▶ **Requirement**
Reproduce all of the data exactly.

▶ **Dataset excerpt**
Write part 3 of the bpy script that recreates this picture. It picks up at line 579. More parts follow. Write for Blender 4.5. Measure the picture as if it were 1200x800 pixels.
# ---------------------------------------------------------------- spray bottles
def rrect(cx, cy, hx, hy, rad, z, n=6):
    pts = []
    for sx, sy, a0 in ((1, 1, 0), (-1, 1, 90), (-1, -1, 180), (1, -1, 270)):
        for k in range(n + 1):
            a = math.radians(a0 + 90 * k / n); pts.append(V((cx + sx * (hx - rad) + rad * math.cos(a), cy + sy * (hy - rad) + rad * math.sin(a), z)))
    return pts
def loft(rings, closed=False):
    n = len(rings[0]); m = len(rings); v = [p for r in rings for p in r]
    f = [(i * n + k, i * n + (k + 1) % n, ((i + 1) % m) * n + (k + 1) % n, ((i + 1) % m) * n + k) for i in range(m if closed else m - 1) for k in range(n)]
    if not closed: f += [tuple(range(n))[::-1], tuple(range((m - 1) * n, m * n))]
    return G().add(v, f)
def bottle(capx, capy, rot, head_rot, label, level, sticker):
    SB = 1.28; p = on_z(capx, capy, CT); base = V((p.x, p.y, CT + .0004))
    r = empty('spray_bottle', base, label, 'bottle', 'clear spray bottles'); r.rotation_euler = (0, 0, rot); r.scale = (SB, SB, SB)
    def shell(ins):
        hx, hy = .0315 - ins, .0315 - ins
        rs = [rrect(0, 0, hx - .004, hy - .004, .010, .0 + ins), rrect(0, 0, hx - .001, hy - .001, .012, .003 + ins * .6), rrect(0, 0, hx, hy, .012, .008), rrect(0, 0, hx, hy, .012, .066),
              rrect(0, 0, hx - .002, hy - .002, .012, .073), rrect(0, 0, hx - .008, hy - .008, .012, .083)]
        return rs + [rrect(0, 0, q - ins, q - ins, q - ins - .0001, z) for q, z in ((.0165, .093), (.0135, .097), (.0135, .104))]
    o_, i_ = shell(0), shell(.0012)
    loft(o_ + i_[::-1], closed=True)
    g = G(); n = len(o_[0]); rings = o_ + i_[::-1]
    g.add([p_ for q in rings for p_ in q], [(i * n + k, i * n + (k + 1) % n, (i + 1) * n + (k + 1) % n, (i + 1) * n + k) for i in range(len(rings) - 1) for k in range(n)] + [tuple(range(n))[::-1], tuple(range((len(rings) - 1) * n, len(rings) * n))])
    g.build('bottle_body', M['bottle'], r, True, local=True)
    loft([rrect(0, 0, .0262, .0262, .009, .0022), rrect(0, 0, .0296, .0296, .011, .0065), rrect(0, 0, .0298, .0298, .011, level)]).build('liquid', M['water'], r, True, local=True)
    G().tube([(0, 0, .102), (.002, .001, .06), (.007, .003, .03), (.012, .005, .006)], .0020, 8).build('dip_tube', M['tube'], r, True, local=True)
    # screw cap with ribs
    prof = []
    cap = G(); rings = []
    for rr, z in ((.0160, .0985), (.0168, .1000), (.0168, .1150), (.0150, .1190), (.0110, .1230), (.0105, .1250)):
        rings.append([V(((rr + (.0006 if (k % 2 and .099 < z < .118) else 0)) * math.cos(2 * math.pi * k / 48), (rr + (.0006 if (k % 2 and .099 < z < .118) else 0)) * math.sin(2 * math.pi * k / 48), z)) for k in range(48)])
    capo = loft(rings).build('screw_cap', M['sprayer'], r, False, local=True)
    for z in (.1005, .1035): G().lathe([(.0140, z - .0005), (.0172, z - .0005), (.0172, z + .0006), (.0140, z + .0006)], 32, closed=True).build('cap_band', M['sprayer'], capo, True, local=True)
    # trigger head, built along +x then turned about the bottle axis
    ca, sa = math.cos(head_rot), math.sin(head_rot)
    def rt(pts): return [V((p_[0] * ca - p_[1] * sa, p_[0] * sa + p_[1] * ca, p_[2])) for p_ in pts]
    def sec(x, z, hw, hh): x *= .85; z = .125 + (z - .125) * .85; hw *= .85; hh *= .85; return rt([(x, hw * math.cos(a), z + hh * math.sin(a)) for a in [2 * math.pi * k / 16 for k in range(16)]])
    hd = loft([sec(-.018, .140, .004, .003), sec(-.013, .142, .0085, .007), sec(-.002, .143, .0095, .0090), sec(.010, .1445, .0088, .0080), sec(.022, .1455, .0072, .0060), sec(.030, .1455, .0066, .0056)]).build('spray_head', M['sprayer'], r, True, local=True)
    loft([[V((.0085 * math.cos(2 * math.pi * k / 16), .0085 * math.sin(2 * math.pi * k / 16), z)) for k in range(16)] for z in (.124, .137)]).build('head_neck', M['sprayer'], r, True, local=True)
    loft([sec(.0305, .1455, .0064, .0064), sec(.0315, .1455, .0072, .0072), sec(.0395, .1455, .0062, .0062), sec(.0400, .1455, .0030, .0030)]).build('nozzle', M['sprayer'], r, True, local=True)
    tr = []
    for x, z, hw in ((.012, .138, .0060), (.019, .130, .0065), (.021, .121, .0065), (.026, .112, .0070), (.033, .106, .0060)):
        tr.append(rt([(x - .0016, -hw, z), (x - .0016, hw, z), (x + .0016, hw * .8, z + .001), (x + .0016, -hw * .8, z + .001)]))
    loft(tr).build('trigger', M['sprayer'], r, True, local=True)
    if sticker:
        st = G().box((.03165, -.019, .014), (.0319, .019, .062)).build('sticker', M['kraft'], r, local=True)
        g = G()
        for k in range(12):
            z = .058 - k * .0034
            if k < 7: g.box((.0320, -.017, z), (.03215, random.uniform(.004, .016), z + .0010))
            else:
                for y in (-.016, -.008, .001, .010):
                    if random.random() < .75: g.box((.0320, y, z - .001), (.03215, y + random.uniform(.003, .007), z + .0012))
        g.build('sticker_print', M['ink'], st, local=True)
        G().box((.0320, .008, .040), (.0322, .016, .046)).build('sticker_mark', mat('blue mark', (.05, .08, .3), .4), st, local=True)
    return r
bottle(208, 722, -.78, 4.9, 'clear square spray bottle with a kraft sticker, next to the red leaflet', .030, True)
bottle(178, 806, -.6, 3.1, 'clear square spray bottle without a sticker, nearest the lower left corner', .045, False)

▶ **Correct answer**
Write part 3 of the bpy script that recreates this picture. It picks up at line 579. More parts follow. Write for Blender 4.5. Measure the picture as if it were 1200x800 pixels.
# ---------------------------------------------------------------- spray bottles
def rrect(cx, cy, hx, hy, rad, z, n=6):
    pts = []
    for sx, sy, a0 in ((1, 1, 0), (-1, 1, 90), (-1, -1, 180), (1, -1, 270)):
        for k in range(n + 1):
            a = math.radians(a0 + 90 * k / n); pts.append(V((cx + sx * (hx - rad) + rad * math.cos(a), cy + sy * (hy - rad) + rad * math.sin(a), z)))
    return pts
def loft(rings, closed=False):
    n = len(rings[0]); m = len(rings); v = [p for r in rings for p in r]
    f = [(i * n + k, i * n + (k + 1) % n, ((i + 1) % m) * n + (k + 1) % n, ((i + 1) % m) * n + k) for i in range(m if closed else m - 1) for k in range(n)]
    if not closed: f += [tuple(range(n))[::-1], tuple(range((m - 1) * n, m * n))]
    return G().add(v, f)
def bottle(capx, capy, rot, head_rot, label, level, sticker):
    SB = 1.28; p = on_z(capx, capy, CT); base = V((p.x, p.y, CT + .0004))
    r = empty('spray_bottle', base, label, 'bottle', 'clear spray bottles'); r.rotation_euler = (0, 0, rot); r.scale = (SB, SB, SB)
    def shell(ins):
        hx, hy = .0315 - ins, .0315 - ins
        rs = [rrect(0, 0, hx - .004, hy - .004, .010, .0 + ins), rrect(0, 0, hx - .001, hy - .001, .012, .003 + ins * .6), rrect(0, 0, hx, hy, .012, .008), rrect(0, 0, hx, hy, .012, .066),
              rrect(0, 0, hx - .002, hy - .002, .012, .073), rrect(0, 0, hx - .008, hy - .008, .012, .083)]
        return rs + [rrect(0, 0, q - ins, q - ins, q - ins - .0001, z) for q, z in ((.0165, .093), (.0135, .097), (.0135, .104))]
    o_, i_ = shell(0), shell(.0012)
    loft(o_ + i_[::-1], closed=True)
    g = G(); n = len(o_[0]); rings = o_ + i_[::-1]
    g.add([p_ for q in rings for p_ in q], [(i * n + k, i * n + (k + 1) % n, (i + 1) * n + (k + 1) % n, (i + 1) * n + k) for i in range(len(rings) - 1) for k in range(n)] + [tuple(range(n))[::-1], tuple(range((len(rings) - 1) * n, len(rings) * n))])
    g.build('bottle_body', M['bottle'], r, True, local=True)
    loft([rrect(0, 0, .0262, .0262, .009, .0022), rrect(0, 0, .0296, .0296, .011, .0065), rrect(0, 0, .0298, .0298, .011, level)]).build('liquid', M['water'], r, True, local=True)
    G().tube([(0, 0, .102), (.002, .001, .06), (.007, .003, .03), (.012, .005, .006)], .0020, 8).build('dip_tube', M['tube'], r, True, local=True)
    # screw cap with ribs
    prof = []
    cap = G(); rings = []
    for rr, z in ((.0160, .0985), (.0168, .1000), (.0168, .1150), (.0150, .1190), (.0110, .1230), (.0105, .1250)):
        rings.append([V(((rr + (.0006 if (k % 2 and .099 < z < .118) else 0)) * math.cos(2 * math.pi * k / 48), (rr + (.0006 if (k % 2 and .099 < z < .118) else 0)) * math.sin(2 * math.pi * k / 48), z)) for k in range(48)])
    capo = loft(rings).build('screw_cap', M['sprayer'], r, False, local=True)
    for z in (.1005, .1035): G().lathe([(.0140, z - .0005), (.0172, z - .0005), (.0172, z + .0006), (.0140, z + .0006)], 32, closed=True).build('cap_band', M['sprayer'], capo, True, local=True)
    # trigger head, built along +x then turned about the bottle axis
    ca, sa = math.cos(head_rot), math.sin(head_rot)
    def rt(pts): return [V((p_[0] * ca - p_[1] * sa, p_[0] * sa + p_[1] * ca, p_[2])) for p_ in pts]
    def sec(x, z, hw, hh): x *= .85; z = .125 + (z - .125) * .85; hw *= .85; hh *= .85; return rt([(x, hw * math.cos(a), z + hh * math.sin(a)) for a in [2 * math.pi * k / 16 for k in range(16)]])
    hd = loft([sec(-.018, .140, .004, .003), sec(-.013, .142, .0085, .007), sec(-.002, .143, .0095, .0090), sec(.010, .1445, .0088, .0080), sec(.022, .1455, .0072, .0060), sec(.030, .1455, .0066, .0056)]).build('spray_head', M['sprayer'], r, True, local=True)
    loft([[V((.0085 * math.cos(2 * math.pi * k / 16), .0085 * math.sin(2 * math.pi * k / 16), z)) for k in range(16)] for z in (.124, .137)]).build('head_neck', M['sprayer'], r, True, local=True)
    loft([sec(.0305, .1455, .0064, .0064), sec(.0315, .1455, .0072, .0072), sec(.0395, .1455, .0062, .0062), sec(.0400, .1455, .0030, .0030)]).build('nozzle', M['sprayer'], r, True, local=True)
    tr = []
    for x, z, hw in ((.012, .138, .0060), (.019, .130, .0065), (.021, .121, .0065), (.026, .112, .0070), (.033, .106, .0060)):
        tr.append(rt([(x - .0016, -hw, z), (x - .0016, hw, z), (x + .0016, hw * .8, z + .001), (x + .0016, -hw * .8, z + .001)]))
    loft(tr).build('trigger', M['sprayer'], r, True, local=True)
    if sticker:
        st = G().box((.03165, -.019, .014), (.0319, .019, .062)).build('sticker', M['kraft'], r, local=True)
        g = G()
        for k in range(12):
            z = .058 - k * .0034
            if k < 7: g.box((.0320, -.017, z), (.03215, random.uniform(.004, .016), z + .0010))
            else:
                for y in (-.016, -.008, .001, .010):
                    if random.random() < .75: g.box((.0320, y, z - .001), (.03215, y + random.uniform(.003, .007), z + .0012))
        g.build('sticker_print', M['ink'], st, local=True)
        G().box((.0320, .008, .040), (.0322, .016, .046)).build('sticker_mark', mat('blue mark', (.05, .08, .3), .4), st, local=True)
    return r
bottle(208, 722, -.78, 4.9, 'clear square spray bottle with a kraft sticker, next to the red leaflet', .030, True)
bottle(178, 806, -.6, 3.1, 'clear square spray bottle without a sticker, nearest the lower left corner', .045, False)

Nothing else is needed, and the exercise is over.